The Central Electricity Regulatory Commission (CERC) has introduced a one-time regulatory mechanism to resolve the long-standing issue of stranded transmission capacity in India’s Inter-State Transmission System (ISTS). The move is intended to free up valuable grid connectivity that has remained blocked by renewable energy projects that failed to progress despite securing transmission access.
According to the CERC, a large number of renewable energy projects awarded between 2019 and mid-2025 were unable to move forward because the awarded projects did not result in signed Power Purchase Agreements (PPAs). During this period, Renewable Energy Implementing Agencies (REIAs) such as SECI, NTPC, NHPC, and SJVN issued Letters of Award (LoAs) for nearly 40.4 GW of renewable energy capacity. However, only about 2.3 GW of these projects eventually secured PPAs, leaving a significant amount of transmission capacity locked by projects that never reached implementation.

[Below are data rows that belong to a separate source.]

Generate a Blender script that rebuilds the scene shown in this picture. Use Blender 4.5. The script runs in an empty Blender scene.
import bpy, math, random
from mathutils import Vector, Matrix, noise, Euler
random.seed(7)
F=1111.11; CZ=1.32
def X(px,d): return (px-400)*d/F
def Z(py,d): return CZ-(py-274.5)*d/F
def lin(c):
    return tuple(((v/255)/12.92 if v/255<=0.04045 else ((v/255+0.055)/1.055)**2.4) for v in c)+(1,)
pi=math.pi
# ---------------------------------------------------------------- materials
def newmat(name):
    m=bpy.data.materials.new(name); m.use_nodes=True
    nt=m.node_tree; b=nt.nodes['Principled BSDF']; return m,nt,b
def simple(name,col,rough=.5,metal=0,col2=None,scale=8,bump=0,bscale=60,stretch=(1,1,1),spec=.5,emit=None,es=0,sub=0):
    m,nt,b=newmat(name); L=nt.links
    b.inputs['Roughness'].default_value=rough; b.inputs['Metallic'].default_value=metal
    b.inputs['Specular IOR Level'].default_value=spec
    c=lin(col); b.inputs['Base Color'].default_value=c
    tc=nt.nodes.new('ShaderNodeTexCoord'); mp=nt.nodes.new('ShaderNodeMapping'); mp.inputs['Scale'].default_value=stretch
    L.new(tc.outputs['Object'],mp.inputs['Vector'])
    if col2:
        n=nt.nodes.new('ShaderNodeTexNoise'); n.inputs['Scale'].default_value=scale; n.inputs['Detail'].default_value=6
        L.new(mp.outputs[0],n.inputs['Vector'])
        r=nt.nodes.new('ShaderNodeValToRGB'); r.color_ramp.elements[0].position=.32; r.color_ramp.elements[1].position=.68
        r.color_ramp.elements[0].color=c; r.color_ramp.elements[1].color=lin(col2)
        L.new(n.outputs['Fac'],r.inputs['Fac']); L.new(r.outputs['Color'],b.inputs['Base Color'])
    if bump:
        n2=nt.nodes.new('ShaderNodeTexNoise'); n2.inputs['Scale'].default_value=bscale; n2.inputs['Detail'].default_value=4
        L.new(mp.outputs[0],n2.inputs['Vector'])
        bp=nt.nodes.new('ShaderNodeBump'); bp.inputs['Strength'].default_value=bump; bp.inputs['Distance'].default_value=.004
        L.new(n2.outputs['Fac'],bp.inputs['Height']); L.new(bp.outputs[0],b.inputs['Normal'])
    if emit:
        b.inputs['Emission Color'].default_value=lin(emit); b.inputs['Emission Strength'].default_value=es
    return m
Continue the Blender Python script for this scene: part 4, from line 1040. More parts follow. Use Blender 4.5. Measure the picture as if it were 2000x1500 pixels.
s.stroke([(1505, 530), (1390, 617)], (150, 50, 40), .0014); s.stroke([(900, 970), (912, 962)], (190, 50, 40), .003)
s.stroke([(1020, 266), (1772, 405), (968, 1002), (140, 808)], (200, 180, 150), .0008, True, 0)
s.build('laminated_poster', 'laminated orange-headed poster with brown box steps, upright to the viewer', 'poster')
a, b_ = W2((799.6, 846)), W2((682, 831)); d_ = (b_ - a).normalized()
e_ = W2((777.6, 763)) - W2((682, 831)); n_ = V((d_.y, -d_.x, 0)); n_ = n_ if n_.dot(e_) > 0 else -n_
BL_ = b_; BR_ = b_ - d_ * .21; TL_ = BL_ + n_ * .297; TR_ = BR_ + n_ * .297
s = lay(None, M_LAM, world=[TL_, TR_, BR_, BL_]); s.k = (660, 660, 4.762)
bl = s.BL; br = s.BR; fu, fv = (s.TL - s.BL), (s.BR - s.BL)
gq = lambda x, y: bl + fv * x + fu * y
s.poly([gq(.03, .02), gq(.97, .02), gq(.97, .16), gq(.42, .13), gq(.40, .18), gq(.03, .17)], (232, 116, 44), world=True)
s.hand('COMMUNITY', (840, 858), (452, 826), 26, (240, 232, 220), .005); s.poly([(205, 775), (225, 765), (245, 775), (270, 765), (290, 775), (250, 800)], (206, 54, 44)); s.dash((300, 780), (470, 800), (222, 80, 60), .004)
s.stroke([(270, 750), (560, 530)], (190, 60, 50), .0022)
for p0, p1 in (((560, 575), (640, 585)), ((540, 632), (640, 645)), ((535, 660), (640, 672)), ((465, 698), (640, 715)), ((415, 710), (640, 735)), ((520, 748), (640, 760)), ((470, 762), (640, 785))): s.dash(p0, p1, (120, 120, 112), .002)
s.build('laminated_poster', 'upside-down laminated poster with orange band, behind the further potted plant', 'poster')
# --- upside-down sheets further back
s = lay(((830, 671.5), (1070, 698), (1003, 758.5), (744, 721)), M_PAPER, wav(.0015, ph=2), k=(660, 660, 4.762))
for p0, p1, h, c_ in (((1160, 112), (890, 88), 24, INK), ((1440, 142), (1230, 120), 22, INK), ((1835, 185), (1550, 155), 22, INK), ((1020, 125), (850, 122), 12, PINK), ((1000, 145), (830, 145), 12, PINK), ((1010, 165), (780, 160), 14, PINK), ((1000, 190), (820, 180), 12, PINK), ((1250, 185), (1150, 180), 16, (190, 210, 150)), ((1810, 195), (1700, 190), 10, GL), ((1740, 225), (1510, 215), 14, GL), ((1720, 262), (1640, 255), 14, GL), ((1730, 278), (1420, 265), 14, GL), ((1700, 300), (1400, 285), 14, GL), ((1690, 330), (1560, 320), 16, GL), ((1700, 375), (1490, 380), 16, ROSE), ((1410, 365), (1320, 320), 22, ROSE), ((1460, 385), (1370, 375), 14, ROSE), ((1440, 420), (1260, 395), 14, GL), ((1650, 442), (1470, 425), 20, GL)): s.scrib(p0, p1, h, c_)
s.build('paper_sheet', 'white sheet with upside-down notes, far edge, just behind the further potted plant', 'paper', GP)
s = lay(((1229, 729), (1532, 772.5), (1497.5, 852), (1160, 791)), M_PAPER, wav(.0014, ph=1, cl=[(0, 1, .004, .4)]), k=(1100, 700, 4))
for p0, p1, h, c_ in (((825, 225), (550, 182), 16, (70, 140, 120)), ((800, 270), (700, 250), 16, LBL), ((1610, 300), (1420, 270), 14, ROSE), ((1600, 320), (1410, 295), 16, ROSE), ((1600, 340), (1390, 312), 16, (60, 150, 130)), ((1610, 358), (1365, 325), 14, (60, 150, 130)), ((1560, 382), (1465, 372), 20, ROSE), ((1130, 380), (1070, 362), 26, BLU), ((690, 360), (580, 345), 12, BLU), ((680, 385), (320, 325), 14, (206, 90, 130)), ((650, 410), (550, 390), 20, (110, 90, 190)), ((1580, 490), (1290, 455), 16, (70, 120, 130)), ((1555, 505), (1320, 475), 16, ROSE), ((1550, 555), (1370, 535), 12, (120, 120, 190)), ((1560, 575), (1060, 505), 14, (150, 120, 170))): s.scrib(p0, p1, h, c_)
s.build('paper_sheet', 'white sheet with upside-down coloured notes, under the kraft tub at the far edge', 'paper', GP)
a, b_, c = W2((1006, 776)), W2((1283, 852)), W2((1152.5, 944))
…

The Commission noted that nearly 22 GW of transmission connectivity has remained blocked due to delays in signing Power Sale Agreements (PSAs) by purchasing utilities. This has prevented new and viable renewable energy projects from accessing the grid. To address this challenge, CERC has exercised its power to relax certain provisions of the General Network Access (GNA) Regulations and introduced a special framework aimed at releasing unused transmission capacity while discouraging speculative booking of grid access.
The relief mechanism applies only to developers holding LoAs issued by eligible REIAs between January 1, 2019, and May 31, 2025, where more than 12 months have passed without a signed PPA. The Central Transmission Utility of India Limited (CTUIL) will prepare and verify the list of eligible projects. After the final list is issued, developers will have 60 days to select one of the available options. If they fail to respond within the stipulated period, the existing GNA Regulations will continue to apply, which could result in cancellation of connectivity and encashment of bank guarantees.
The first option allows developers to convert their projects into merchant power plants by exiting the LoA route. To do so, they must obtain a No Objection Certificate from the concerned REIA and submit a Performance Bank Guarantee of ₹8 lakh per MW. These projects will receive a fresh Scheduled Commercial Operation Date (SCOD), limited to a maximum of 24 months.
The second option enables developers to replace their stalled LoA with a new PPA secured through another auction. Under this route, the revised SCOD cannot exceed 30 months. The third option allows developers to surrender all or part of their transmission connectivity if the project is no longer viable. In such cases, the transition bank guarantees will be returned in full.
The transmission capacity released through this process will first be offered to existing users within the same substation cluster at a fixed price of ₹3 lakh per MW. Any remaining capacity will then be allocated through an open auction. Revenue generated from the auction process, fixed-price allocations, and encashed bank guarantees will be used to reduce transmission charges for distribution companies, ensuring that the benefits of the mechanism are ultimately passed on to electricity consumers while improving grid efficiency and supporting India’s renewable energy expansion.